Na conferência de imprensa que se seguiu às decisões do banco central, Mario Draghi fez aliás questão de frisar que assume que a Grécia se irá manter na zona euro. “O BCE actuou dentro daquilo que é o seu mandato e continuará a fazer o mesmo no pressuposto de que a Grécia irá continuar a ser um membro da zona euro”, afirmou o governador italiano, assinalando também que assegurar que isto acontece é “uma responsabilidade tanto do Governo grego como dos outros estados membros”.

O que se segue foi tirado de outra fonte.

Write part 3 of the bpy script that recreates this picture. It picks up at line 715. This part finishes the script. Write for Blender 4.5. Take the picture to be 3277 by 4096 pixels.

Esta posição surge numa altura em que, na Alemanha, o debate é sobre se o melhor para a zona euro não seria mesmo uma saída da Grécia da moeda única. O ministro das Finanças alemão é quem mais se tem empenhado na defesa das vantagens de um Grexit, apresentando a seguinte argumentação: a Grécia precisa de uma reestruturação de dívida muito significativa; esta não é permitida pelos tratados europeus; resta assim a solução de uma saída temporária da Grécia do euro, que permita um perdão de dívida significativo que ajude o país a recuperar.

Esta sexta-feira, o parlamento de Berlim irá votar a abertura de negociações com a Grécia para um terceiro programa de resgate e esta será a questão que os membros do Bundestag vão ter em mente. De acordo com a Reuters, no encontro que teve com o grupo parlamentar do seu partido, Angela Merkel assumiu que a possibilidade de a Grécia sair do euro não deve ser um tema tabu, defendendo assim o seu ministro das Finanças dos ataques que têm vindo a ser feitos pelo SPD, o outro partido da coligação governamental.

E Merkel, demonstrando que não é só na Grécia que o acordo da última cimeira é aprovado a contragosto pelos deputados, apresentou um argumento central para o voto favorável dos deputados do seu partido: “Isso salvará a Europa de ter de passar por mais uma provação."

Mario Draghi também abordou a necessidade de uma reestruturação da dívida grega, mas, ao contrário de Schäuble, acredita que esta é possível dentro da zona euro. “É incontroverso que um alívio de dívida [para a Grécia] é necessário. A questão é saber qual a melhor forma de alívio da dívida dentro do nosso enquadramento legal e institucional”, disse.

As divergências de Mario Draghi com a Alemanha parecem não acontecer apenas com Schäuble e o executivo alemão. O presidente o BCE deixou implícito que a decisão de aumentar a ELA disponibilizada aos bancos gregos não foi unânime no conselho de governadores, ao afirmar, quando questionado sobre o assunto, que apenas é necessária uma maioria de dois terços para fazer passar este tipo de medidas. O representante do banco central alemão no conselho do BCE, Jens Weidmann, tem sido dos mais críticos em relação ao nível de exposição que o BCE está a assumir perante o sistema financeiro grego.

Quando abrem os bancos

Mais do que estas discussões, para a maioria dos gregos, o que mais deverá interessar no imediato será contudo saber quando é que o funcionamento dos bancos e da economia se aproxima mais da normalidade. E aqui, apesar dos novos fluxos de financiamento estarem a caminho, ainda não há respostas definitivas.

“Se as coisas continuarem a processar-se da forma positiva, tal como nos dois últimos dias, teremos uma fase durante a qual o Banco da Grécia e o BCE irão olhar a quais são exactamente as necessidades da economia grega e como é que elas podem ser gradualmente satisfeitas”, afirmou Mario Draghi. Mas o presidente do BCE não se quis arriscar a dizer quando é que os bancos gregos poderão voltar a abrir ou quando serão retirados os controlos de capital. Afirmou apenas que o pedido feito pelo banco central grego foi aceite por inteiro, embora o aumento de 900 milhões seja feito progressivamente, ao longo de uma semana. De acordo com a Reuters, a expectativa entre os bancos gregos é que a reabertura possa acontecer já na próxima segunda-feira.

Em relação aos controlos de capital, o regresso à normalidade não será certamente tão rápido. “É difícil de prever. É claramente do interesse da economia grega que estes controlos de capital durem o menor período de tempo possível, mas temos de fazer isto de uma forma em que não tenhamos o risco oposto, nomeadamente uma corrida aos depósitos”, afirmou Draghi na conferência de imprensa.